Please restate, exactly as written, the lines running from the beginning of the material through the line that has "self.todo.append(lambda: door(self.e, *r, zt, **k))" in it.

———

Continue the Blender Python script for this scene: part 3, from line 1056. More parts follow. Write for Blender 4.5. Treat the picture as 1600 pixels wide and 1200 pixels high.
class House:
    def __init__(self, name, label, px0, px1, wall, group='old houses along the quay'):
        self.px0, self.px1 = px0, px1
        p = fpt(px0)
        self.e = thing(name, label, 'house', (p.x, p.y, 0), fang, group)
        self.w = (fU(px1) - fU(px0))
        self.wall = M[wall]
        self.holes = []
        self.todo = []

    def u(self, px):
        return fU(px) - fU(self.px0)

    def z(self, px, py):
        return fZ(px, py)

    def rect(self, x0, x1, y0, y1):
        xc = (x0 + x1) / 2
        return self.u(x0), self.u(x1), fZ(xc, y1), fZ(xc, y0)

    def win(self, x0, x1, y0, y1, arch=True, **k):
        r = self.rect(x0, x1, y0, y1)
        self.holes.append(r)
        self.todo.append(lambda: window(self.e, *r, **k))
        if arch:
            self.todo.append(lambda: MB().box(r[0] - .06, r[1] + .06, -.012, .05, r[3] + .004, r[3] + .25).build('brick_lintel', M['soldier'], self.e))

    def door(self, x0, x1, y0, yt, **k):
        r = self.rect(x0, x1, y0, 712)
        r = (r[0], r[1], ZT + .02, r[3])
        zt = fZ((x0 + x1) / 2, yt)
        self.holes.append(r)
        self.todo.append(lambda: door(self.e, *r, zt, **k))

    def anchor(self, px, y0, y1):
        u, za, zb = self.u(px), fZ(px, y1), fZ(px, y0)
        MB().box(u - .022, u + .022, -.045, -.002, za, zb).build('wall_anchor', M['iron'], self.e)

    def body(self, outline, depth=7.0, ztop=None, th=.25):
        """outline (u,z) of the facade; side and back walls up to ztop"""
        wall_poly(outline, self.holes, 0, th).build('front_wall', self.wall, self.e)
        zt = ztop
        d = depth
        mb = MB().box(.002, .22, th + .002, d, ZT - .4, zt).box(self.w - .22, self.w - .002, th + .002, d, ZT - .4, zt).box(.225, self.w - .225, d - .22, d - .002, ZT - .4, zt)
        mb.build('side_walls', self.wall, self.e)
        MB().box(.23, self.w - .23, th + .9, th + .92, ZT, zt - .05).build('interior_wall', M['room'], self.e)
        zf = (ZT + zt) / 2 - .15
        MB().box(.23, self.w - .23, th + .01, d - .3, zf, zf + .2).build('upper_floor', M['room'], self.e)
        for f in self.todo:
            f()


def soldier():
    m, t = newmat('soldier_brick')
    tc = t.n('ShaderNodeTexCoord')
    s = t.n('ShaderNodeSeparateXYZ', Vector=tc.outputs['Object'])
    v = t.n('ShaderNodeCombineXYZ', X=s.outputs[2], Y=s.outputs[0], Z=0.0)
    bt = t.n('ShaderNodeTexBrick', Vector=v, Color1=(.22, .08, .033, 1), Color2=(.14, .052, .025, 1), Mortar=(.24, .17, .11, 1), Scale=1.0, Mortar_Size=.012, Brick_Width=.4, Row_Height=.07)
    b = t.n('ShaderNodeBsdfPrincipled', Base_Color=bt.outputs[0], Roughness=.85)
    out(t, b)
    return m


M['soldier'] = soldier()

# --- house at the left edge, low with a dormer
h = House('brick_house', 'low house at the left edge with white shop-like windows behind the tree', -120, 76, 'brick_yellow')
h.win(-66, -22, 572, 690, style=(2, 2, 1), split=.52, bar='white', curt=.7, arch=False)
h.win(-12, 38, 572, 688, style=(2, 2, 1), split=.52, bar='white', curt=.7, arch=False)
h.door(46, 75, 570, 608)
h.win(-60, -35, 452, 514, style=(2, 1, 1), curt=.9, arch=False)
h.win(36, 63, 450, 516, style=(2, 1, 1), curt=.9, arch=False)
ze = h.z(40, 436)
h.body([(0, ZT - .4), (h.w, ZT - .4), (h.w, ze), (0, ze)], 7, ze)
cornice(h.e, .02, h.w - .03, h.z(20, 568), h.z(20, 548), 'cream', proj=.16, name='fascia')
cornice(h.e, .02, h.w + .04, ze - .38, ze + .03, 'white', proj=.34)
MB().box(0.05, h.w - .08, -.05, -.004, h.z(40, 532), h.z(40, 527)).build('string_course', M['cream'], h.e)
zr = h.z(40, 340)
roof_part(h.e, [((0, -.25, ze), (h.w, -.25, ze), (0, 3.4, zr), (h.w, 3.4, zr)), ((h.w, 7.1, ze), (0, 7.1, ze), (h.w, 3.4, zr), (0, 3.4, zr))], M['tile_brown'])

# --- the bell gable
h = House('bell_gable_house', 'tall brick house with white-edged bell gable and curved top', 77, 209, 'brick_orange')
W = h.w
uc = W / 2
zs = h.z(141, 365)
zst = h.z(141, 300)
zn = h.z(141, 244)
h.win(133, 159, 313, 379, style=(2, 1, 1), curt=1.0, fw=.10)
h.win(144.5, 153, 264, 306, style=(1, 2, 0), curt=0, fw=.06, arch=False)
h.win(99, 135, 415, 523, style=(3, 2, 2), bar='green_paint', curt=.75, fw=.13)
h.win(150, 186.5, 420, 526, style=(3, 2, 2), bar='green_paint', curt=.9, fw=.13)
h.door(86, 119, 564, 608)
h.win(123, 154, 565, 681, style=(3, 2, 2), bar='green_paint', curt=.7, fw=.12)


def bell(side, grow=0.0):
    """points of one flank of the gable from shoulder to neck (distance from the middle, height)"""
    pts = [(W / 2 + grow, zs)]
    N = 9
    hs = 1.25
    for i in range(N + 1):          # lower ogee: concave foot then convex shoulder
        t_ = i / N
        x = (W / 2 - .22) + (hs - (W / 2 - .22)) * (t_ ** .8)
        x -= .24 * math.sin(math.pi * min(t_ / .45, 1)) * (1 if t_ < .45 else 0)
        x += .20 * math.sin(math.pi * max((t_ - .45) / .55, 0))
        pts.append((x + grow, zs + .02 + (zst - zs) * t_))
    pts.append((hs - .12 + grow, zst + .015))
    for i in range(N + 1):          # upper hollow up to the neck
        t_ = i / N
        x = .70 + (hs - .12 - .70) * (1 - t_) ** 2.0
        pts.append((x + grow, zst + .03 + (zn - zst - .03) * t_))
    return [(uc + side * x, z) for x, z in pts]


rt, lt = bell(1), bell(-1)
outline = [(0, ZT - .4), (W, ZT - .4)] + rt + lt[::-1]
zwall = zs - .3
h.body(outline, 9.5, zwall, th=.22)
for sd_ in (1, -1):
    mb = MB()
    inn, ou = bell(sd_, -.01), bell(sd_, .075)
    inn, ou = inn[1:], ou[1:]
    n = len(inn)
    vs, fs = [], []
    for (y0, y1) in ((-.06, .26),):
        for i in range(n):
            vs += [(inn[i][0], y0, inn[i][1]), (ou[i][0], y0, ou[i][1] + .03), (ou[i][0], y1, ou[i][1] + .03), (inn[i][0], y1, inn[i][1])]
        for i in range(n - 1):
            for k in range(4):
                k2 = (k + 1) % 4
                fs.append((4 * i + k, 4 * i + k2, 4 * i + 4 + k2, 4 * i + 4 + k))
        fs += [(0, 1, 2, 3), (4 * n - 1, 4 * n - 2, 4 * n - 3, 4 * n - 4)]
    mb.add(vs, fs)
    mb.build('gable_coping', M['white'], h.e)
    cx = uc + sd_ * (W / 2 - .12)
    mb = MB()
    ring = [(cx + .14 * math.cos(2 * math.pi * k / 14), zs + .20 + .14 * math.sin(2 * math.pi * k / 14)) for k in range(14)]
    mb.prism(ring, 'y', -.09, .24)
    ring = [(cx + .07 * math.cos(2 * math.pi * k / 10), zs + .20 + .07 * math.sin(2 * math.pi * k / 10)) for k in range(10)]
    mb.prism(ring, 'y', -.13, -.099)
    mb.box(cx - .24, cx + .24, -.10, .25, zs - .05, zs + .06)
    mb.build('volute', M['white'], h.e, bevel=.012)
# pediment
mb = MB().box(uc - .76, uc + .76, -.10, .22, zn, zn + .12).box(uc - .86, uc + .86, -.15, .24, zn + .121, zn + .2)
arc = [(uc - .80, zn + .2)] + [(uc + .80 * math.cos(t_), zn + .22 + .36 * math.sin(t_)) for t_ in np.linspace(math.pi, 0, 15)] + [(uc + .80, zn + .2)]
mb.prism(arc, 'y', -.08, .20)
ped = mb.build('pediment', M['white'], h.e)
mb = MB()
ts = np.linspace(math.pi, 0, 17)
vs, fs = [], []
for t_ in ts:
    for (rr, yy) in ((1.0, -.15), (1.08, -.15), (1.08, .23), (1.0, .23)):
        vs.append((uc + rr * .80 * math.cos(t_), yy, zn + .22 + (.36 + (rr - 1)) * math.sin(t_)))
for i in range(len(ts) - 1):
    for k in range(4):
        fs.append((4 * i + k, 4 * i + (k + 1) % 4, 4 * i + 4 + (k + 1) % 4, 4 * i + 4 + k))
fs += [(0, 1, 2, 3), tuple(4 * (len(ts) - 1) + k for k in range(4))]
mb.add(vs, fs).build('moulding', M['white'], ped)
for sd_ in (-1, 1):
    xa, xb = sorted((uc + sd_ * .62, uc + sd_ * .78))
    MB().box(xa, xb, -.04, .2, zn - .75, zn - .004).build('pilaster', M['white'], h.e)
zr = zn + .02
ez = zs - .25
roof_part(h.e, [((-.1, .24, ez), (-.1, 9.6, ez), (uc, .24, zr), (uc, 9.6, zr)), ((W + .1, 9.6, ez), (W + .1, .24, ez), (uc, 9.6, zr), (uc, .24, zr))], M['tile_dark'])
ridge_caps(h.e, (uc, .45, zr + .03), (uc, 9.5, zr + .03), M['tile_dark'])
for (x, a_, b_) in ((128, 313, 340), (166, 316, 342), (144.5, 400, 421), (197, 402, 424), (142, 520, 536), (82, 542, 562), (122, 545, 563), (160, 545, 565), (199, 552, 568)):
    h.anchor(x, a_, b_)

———

Answer in full:
Continue the Blender Python script for this scene: part 3, from line 1056. More parts follow. Write for Blender 4.5. Treat the picture as 1600 pixels wide and 1200 pixels high.
class House:
    def __init__(self, name, label, px0, px1, wall, group='old houses along the quay'):
        self.px0, self.px1 = px0, px1
        p = fpt(px0)
        self.e = thing(name, label, 'house', (p.x, p.y, 0), fang, group)
        self.w = (fU(px1) - fU(px0))
        self.wall = M[wall]
        self.holes = []
        self.todo = []

    def u(self, px):
        return fU(px) - fU(self.px0)

    def z(self, px, py):
        return fZ(px, py)

    def rect(self, x0, x1, y0, y1):
        xc = (x0 + x1) / 2
        return self.u(x0), self.u(x1), fZ(xc, y1), fZ(xc, y0)

    def win(self, x0, x1, y0, y1, arch=True, **k):
        r = self.rect(x0, x1, y0, y1)
        self.holes.append(r)
        self.todo.append(lambda: window(self.e, *r, **k))
        if arch:
            self.todo.append(lambda: MB().box(r[0] - .06, r[1] + .06, -.012, .05, r[3] + .004, r[3] + .25).build('brick_lintel', M['soldier'], self.e))

    def door(self, x0, x1, y0, yt, **k):
        r = self.rect(x0, x1, y0, 712)
        r = (r[0], r[1], ZT + .02, r[3])
        zt = fZ((x0 + x1) / 2, yt)
        self.holes.append(r)
        self.todo.append(lambda: door(self.e, *r, zt, **k))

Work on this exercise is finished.